Pound for pound, RRWT one of the best around

Lights, camera, action, and fish.
At the Rainy River Walleye Tournament last weekend, it was—and always is—about the show.
“The people up here just know how to put a big show,” said Marni Korpi of Roseau, Mn., who, along with partner Mike Vacura, finished in second place behind Oliver and Jason Gibbins of Morson.
“I put my vacation slip at work in January so that I can be here. We look forward to it all year long,” added Korpi, who won the RRWT with Vacura two years ago.
“This is just an awesome place for a tournament and everybody is just amazing, and it’s just so much fun,” she enthused.
Fishing tournaments in Northwestern Ontario aren’t just about fishing—they are much more than that. It’s about bringing a show to an audience that can spark the synapses and register intrigue, suspense, exuberance, drama, adrenaline, joy, and comedy.
And one of the main producers at this year’s show was emcee Lionel Robert, who is a key figure at fishing tournaments all across Northwestern Ontario.
“Fort, Rainy, and Emo. I mean, you guys down here, you’ve got the show,” said Robert, a resident of Winnipeg.
“I never get tired of doing it. I just love them to death,” he added. “Every tournament that I do is a different experience, and every one I do has its own uniqueness.
“And there’s just a lot of fun at each and every one of them.”
The Fort Frances Canadian Bass Championship each July is what Ed Sullivan would refer to as “the really big shew.” But in their own right, the walleye tournaments Emo and Rainy River host in May and September, respectively, are just as big—and just as good.
“The organization here is similar to Fort. The town’s people, the spectators, the volunteers, the committee,” noted Robert. “I mean, the dedication is second to none.
“It’s very unfair to compare a bass tournament with a walleye tournament. You have to compare bass with bass, and walleye with walleye,” he stressed. “And the reason I say that is because they are two different fishing environments.
“I do a lot of walleye tournaments, and Rainy and Emo are the two best in the whole [U.S.] Midwest,” he remarked.
Like the little engine that could, the RRWT continues to gain steam every year and is starting to gain ground on the big boys. In fact, it could be regarded as—“pound for pound”—the best show in the northwest.
“The thing is, is that you got the people around here and they run this show like the big bass tournaments,” said Korpi, who has fished the RRWT for four of its six years.

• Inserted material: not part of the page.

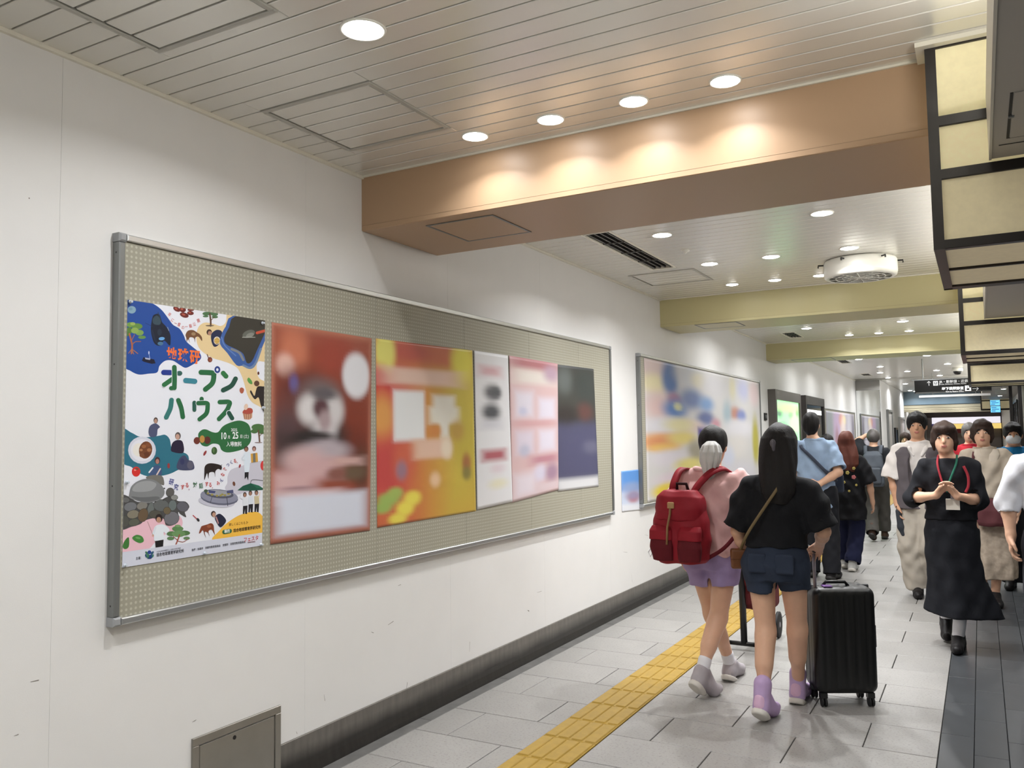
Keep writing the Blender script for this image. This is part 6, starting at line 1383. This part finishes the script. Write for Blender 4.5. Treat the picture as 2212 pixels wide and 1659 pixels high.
LG = (2.665, 7.10, 0)
P_ = facing('woman in black top and long black flared skirt with clasped hands and a lanyard', LG, 1.655,
  dict(head=(0.02,0.05,1.535), neck=(0.0,0.01,1.375), elR=(0.255,0.03,1.085), wrR=(0.085,0.205,1.120), elL=(-0.185,0.03,1.075), wrL=(-0.055,0.205,1.115), knR=(0.06,0.02,0.46), anR=(0.075,-0.24,0.15), toR=(0.07,-0.12,0.05), knL=(-0.06,0.05,0.47), anL=(-0.012,0.08,0.09), toL=(-0.005,0.235,0.035)), h=0.007)
P_.body(hd={'R': ((-0.62,0.25,0.72),(-0.6,0.3,-0.5),(0.2,0.6,0.6)), 'L': ((0.60,0.20,0.74),(0.6,0.3,-0.5),(-0.2,0.6,0.6))}, curl=0.55)
P_.top(cloth('black_top', (22,23,28)), 0.93, ex=0.020, r0=0.078, r1=0.060, f=1.25, wr=0.008, name='top', ztop=1.375)
d = SD(0.008); d.loft([(0.24,-0.055,0.02,0.255,0.215),(0.34,-0.045,0.02,0.225,0.19),(0.50,-0.02,0.02,0.185,0.165),(0.66,0,0.01,0.180,0.150),(0.85,0,0.0,0.186,0.140),(0.98,0,0.0,0.155,0.115)], 0.02, ripple=(0.014,5,0.6,0.85,0.3))
pl = V3(0.0,0,0.26); 
d.add(lambda X,Y,Z: (Z-(0.215+0.22*(X+0.02)))+0*Y, (-0.4,-0.4,0.1), (0.4,0.4,0.5), 0, 'int')
d.ell((-0.05,0.02,0.20), (0.20,0.165,0.10), 0, True)
d.build('skirt', cloth('black_skirt', (18,20,26)), P_.t, 0.004)
for k in 'LR': P_.shoe(k, MATS['cloth_black_shoe'], sole=MATS['dark_sole'], sock=M_sock)
SD(0.007).cone((-0.012,0.10,0.10), (-0.03,0.11,0.24), 0.042, 0.046, 0.01).build('long_sock', M_sock, P_.t)
d = SD(0.006); P_.hair_cap(d, 0.014); hc = P_.J['head']; d.ell(hc+V3(0,0.050,0.068), (0.074,0.056,0.036), 0.03)
for sg in (-1,1): d.chain([hc+V3(sg*0.074,0.02,0.04), hc+V3(sg*0.078,0.012,-0.03), hc+V3(sg*0.070,-0.005,-0.085)], [0.018,0.015,0.010], 0.02)
d.build('hair', M_hairb, P_.t, 0.005, wf=(48,48,1.5))
ln = thing('name_badge', 'white name badge on a red and green lanyard worn by the woman in black', 'badge', (LG[0]+0.02, LG[1]-0.185, 1.02), PI)
o_ = V3(-0.02,0.185,1.02)
M_lgr, M_lrd = cloth('lanyard_green', (34,92,74)), cloth('lanyard_red', (146,44,54))
fw = lambda p: (0, 1, 0.3)
strap('lanyard', [tuple(V3(*p)-o_) for p in [(0.065,0.03,1.41),(0.070,0.115,1.34),(0.045,0.158,1.22),(0.025,0.172,1.14)]], 0.014, 0.004, M_lrd, ln, fw)
strap('lanyard', [tuple(V3(*p)-o_) for p in [(-0.06,0.03,1.41),(-0.05,0.118,1.34),(-0.005,0.160,1.22),(0.015,0.174,1.14)]], 0.014, 0.004, M_lgr, ln, fw)
MB().bevbox(-0.045,0.045,-0.010,-0.004,-0.005,0.075,0.002).build('card', mat('badge_card', S(216,210,198), 0.4), ln, local=True)
MB().bevbox(-0.012,0.012,-0.006,0.002,0.075,0.12,0.002).build('clip', M_tele, ln, local=True)
strap('key_cord', [tuple(V3(*p)-o_) for p in [(-0.10,0.115,1.33),(-0.125,0.125,1.26),(-0.125,0.130,1.19),(-0.105,0.140,1.14)]], 0.018, 0.006, M_lrd, ln, fw)

LH = (2.925, 8.98, 0)
P_ = facing('woman in beige collared blouse and long beige skirt with brown hair', LH, 1.695,
  dict(head=(0.03,0.04,1.565), neck=(0.01,0.01,1.405), elR=(0.235,0.0,1.10), wrR=(0.21,0.10,0.87), elL=(-0.235,0.0,1.10), wrL=(-0.22,0.08,0.87), knR=(0.08,0.0,0.47), anR=(0.085,-0.17,0.14), toR=(0.085,-0.04,0.05), knL=(-0.05,0.10,0.48), anL=(-0.01,0.06,0.09), toL=(-0.03,0.20,0.035)), h=0.009)
P_.body(); P_.top(cloth('beige_blouse', (186,174,158)), 0.94, ex=0.022, r0=0.090, r1=0.100, f=0.95, wr=0.012, name='blouse')
d = SD(0.006)
for sg in (-1,1): d.loft([(1.30,sg*0.045,0.115,0.035,0.014),(1.37,sg*0.06,0.095,0.048,0.018),(1.42,sg*0.065,0.05,0.03,0.03)], 0.01)
d.build('collar', mat('collar_pale', S(194,183,168), 0.8), P_.t)
d = SD(0.009); d.loft([(0.24,-0.01,0.02,0.185,0.160),(0.40,-0.005,0.02,0.195,0.168),(0.60,0,0.01,0.188,0.150),(0.86,0,0,0.180,0.135),(1.0,0,0,0.15,0.115)], 0.02, ripple=(0.014,6,0.2,0.9,0.3)); d.ell((-0.01,0.02,0.20), (0.16,0.13,0.09), 0, True)
d.build('skirt', mat('patterned_beige', S(160,146,130), 0.85, noise=0.22, nscale=26), P_.t, 0.004)
for k in 'LR': P_.shoe(k, MATS['cloth_black_shoe'], sole=mat('grey_sole', S(120,116,114), 0.6))
d = SD(0.006); P_.hair_cap(d, 0.016); hc = P_.J['head']; d.ell(hc+V3(-0.01,0.035,0.085), (0.074,0.06,0.030), 0.02)
for sg in (-1,1): d.chain([hc+V3(sg*0.076,0.0,0.04), hc+V3(sg*0.080,-0.005,-0.03), hc+V3(sg*0.066,-0.02,-0.085)], [0.018,0.018,0.012], 0.02)
d.build('hair', M_hairb, P_.t, 0.005, wf=(48,48,1.5))
mb_ = thing('handbag', 'maroon shoulder bag hanging in front of the woman in beige', 'bag', (LH[0]+0.01, LH[1]-0.195, 0.725), PI)
SD(0.008).loft([(0.0,0,0,0.105,0.035),(0.03,0,0,0.128,0.05),(0.14,0,0,0.132,0.055),(0.25,0,0,0.115,0.03)], 0.02, n=2.6).build('bag_body', cloth('maroon_bag', (92,50,54), 0.7), mb_, 0.004)
strap('strap', [(0.10,0.0,0.24),(0.125,-0.04,0.40),(0.125,-0.075,0.56),(0.115,-0.12,0.66),(0.10,-0.19,0.69)], 0.022, 0.005, MATS['cloth_maroon_bag'], mb_, fw)

LI = (3.170, 9.95, 0)
P_ = facing('man in bright blue T-shirt and white face mask at far right', LI, 1.675, dict(head=(0.0,0.06,1.545)), h=0.010, fem=False, skin=M_skin2)
P_.body(); P_.top(cloth('bright_blue', (22,104,152)), 0.86, ex=0.022, r0=0.090, r1=0.095, f=0.75, wr=0.008, name='t_shirt'); P_.legs(MATS['cloth_black_trouser'], 0.06, 0.112, 0.085, 0.08)
for k in 'LR': P_.shoe(k, MATS['cloth_black_shoe'], sole=MATS['dark_sole'])
d = SD(0.006); P_.hair_cap(d, 0.014); hc = P_.J['head']; d.ell(hc+V3(0,0.05,0.075), (0.074,0.055,0.032), 0.02); d.build('hair', M_hairk, P_.t, 0.004, wf=(48,48,1.5))
d = SD(0.004); d.ell(hc+V3(0,0.032,-0.044), (0.066,0.078,0.058), 0.01); d.add(lambda X,Y,Z: (Y-hc[1]-0.02)+0*X+0*Z, hc-0.12, hc+0.12, 0, 'int'); d.build('face_mask', cloth('mask', (206,210,214)), P_.t)

LJ = (3.285, 6.25, 0)
P_ = facing('person in white rolled-sleeve shirt and dark trousers cut by the right edge', LJ, 1.70,
  dict(shR=(0.185,0.0,1.360), elR=(0.270,-0.03,1.135), wrR=(0.262,0.03,0.925), elL=(-0.26,0.0,1.13), wrL=(-0.26,0.05,0.92), knR=(0.12,0.06,0.48), anR=(0.10,-0.03,0.10), toR=(0.10,0.12,0.035)), h=0.007, fem=False)
P_.body(hd={'R': ((0.0,0.12,-1),(-1,0.2,0),(0.1,1,0.1))}, curl=0.6); P_.top(cloth('crisp_white', (226,228,234)), 0.95, ex=0.022, r0=0.086, r1=0.060, f=1.36, wr=0.012)
P_.legs(cloth('charcoal', (44,44,50)), 0.06, 0.115, 0.090, 0.085, wr=0.005)
for k in 'LR': P_.shoe(k, MATS['cloth_black_shoe'], sole=MATS['dark_sole'])
d = SD(0.006); P_.hair_cap(d, 0.018); hc = P_.J['head']; d.ell(hc+V3(0,0.05,0.075), (0.074,0.055,0.032), 0.02); d.build('hair', M_hairk, P_.t, 0.004, wf=(48,48,1.5))

# ---- small figures far behind
for lab, px, pt, y, rz, top, hair_m, fem in [('distant person in red top between the women in black and beige', 2093, 916, 12.2, PI, ('red_top', (176,40,52)), 'hair_grey', True),
                                  ('distant brown-haired person in olive top beside the man in vest', 1955, 936, 15.6, PI, ('olive_top', (112,100,70)), 'hair_brown', True),
                                  ('dark-haired person half hidden between light blue man and auburn woman', 1786, 940, 12.6, 0.0, ('taupe_top', (120,100,84)), 'hair_black', True)]:
    q = on_y(px, pt, y); H = min(max(q[2], 1.5), 1.75)
    P_ = Person(lab, (q[0], y, 0), rz, H, {}, h=0.012, fem=fem, face=rz != 0)
    P_.body(); P_.top(cloth(top[0], top[1]), 0.85, ex=0.022, r0=0.085, r1=0.085, f=0.9, wr=0.006, name='top'); P_.legs(MATS['cloth_black_trouser'], 0.06, 0.112, 0.085, 0.08)
    for k in 'LR': P_.shoe(k, MATS['cloth_black_shoe'], sole=MATS['dark_sole'])
    d = SD(0.008); P_.hair_cap(d, 0.016); hc = P_.J['head']; d.ell(hc+V3(0,-0.02,-0.02), (0.086,0.075,0.08), 0.02); d.build('hair', MATS[hair_m], P_.t, 0.004, wf=(48,48,1.5))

“We’ve been in tournaments in Minnesota where they do nothing. They don’t have a tent, they don’t have any bands, they don’t do anything and it’s boring,” she added.
“Honestly, this is the best tournament that there is around this area,” echoed Vacura. “I’ve [gone] down south in Minnesota and places like that, and they don’t really put on much of a show. You just pay your money and then that’s it.”
When Robert started explaining how tournaments around this area came into being, he admitted he had no idea it would get to be like this.
“So I came and visited a bunch of Chambers [of Commerce] all over—Dryden, Red Lake, Fort Frances, Emo, Rainy River, and I don’t remember the other towns because there have been so many.
“But they were all interested, and places like Rainy, Emo, and Fort just took them by the horns and went with them.
“I didn’t think the walleye tournaments would get like this,” he added. “What they do here in Rainy and Emo doesn’t happen anywhere in mid-Canada.
“I’m just very happy and pleased that I came to the right towns.”